As just about everyone in the world is aware, the last several months have been a bit strange here in the United States. A billionaire businessman with no government experience is now the leader of the free world. The country’s venerable intelligence agencies have posited that foreign operatives worked to help put him into office. And now, just days after his inauguration, his team – in its ongoing fight with the national media – is arguing that easily disprovable statements aren’t lies but “alternative facts.” Up does certainly seem to be down. 

I, like many people who are dismayed by these latest developments, have been looking for inspiration just about anywhere I can find it. I got a huge helping of it at the Women’s March on Washington this Saturday, but I have also been turning to fiction books to help guide me through this new reality. For the most part, these novels have been in the dystopian tradition. Indeed, just two days after the election, I tweeted:

I’ve always liked dystopias and for many of the same reasons that other people do too – ordinary citizens rebel against oppressive forces and, in the process, realize that they are much stronger than they thought. It’s inspirational, even when the challenges you face don’t seem so existential.

Unsurprisingly, I am not the only one turning to these types of books for lessons about resisting. In fact, Chris Taylor has launched a new effort over at Mashable – the Dystopia Project – that will examine a different dystopian novel every two weeks and he will “continue [it] for as long as necessary.”

In describing the project, Taylor writes: “This isn’t a purely academic exercise. Dystopian science-fiction writers aren’t just looking to tell a good yarn. They show us what the worst aspects of humanity look like when they manipulate technology for their own ends.” And though dystopian novels take a variety of forms, they all “contain two things: a manipulative power, and some form of resistance to that power. Both [of which] are relevant to our interests.”

The first book he showcases is Catalyst, the Rogue One prequel novel. As he notes, the Star Wars stories aren’t normally considered dystopian, but relevant lessons can be derived from all sorts of science fiction tales – not just those where the world is an automated, burned out, or highly monitored refraction of what we currently know.

Like Taylor, I read Catalyst after the election because I was looking for an escape, and because I was curious to know the story behind the creation of the Death Star. What I found was, as he writes, “a tale of an ambitious, manipulative, smooth-talking villain who spends the whole book trying to gaslight our heroes. Meanwhile in the background, military spending skyrockets, a Republic turns into an Empire, and entire worlds are strip-mined for resources without a thought for the environment.” Sound a weensy bit familiar?

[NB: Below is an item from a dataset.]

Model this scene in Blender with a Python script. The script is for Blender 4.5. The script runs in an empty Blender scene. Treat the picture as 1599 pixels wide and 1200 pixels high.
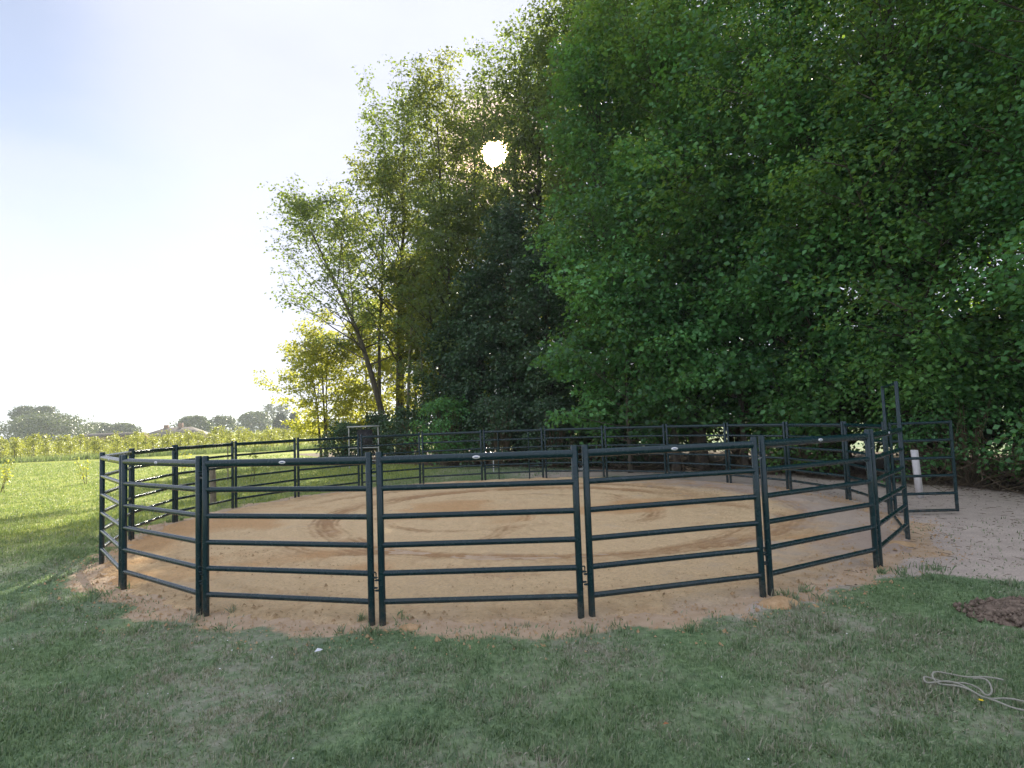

But among all of the double-dealing, the Resistance also begins to emerge. While Lyra Erso, the wife of the main character – Galen Erso, seems to be aware that something is off from the beginning, the figure that likely resembles the majority of us is Has Obitt, a smuggler who eventually becomes a part of the rebellion. In fact, the passage Taylor cites in his article reminded me of one particular sign I saw at the march over and over again this weekend: “They tried to bury us. They didn’t know we were seeds.”

Based on a poem by the Greek author Dinos Christianopoulos, the phrase gets at the heart of any sort of resistance to any type of oppression, whether fictional or nonfictional – we may not live to see the fruits of our efforts, but our actions do indeed matter, regardless of how big or how small they might be.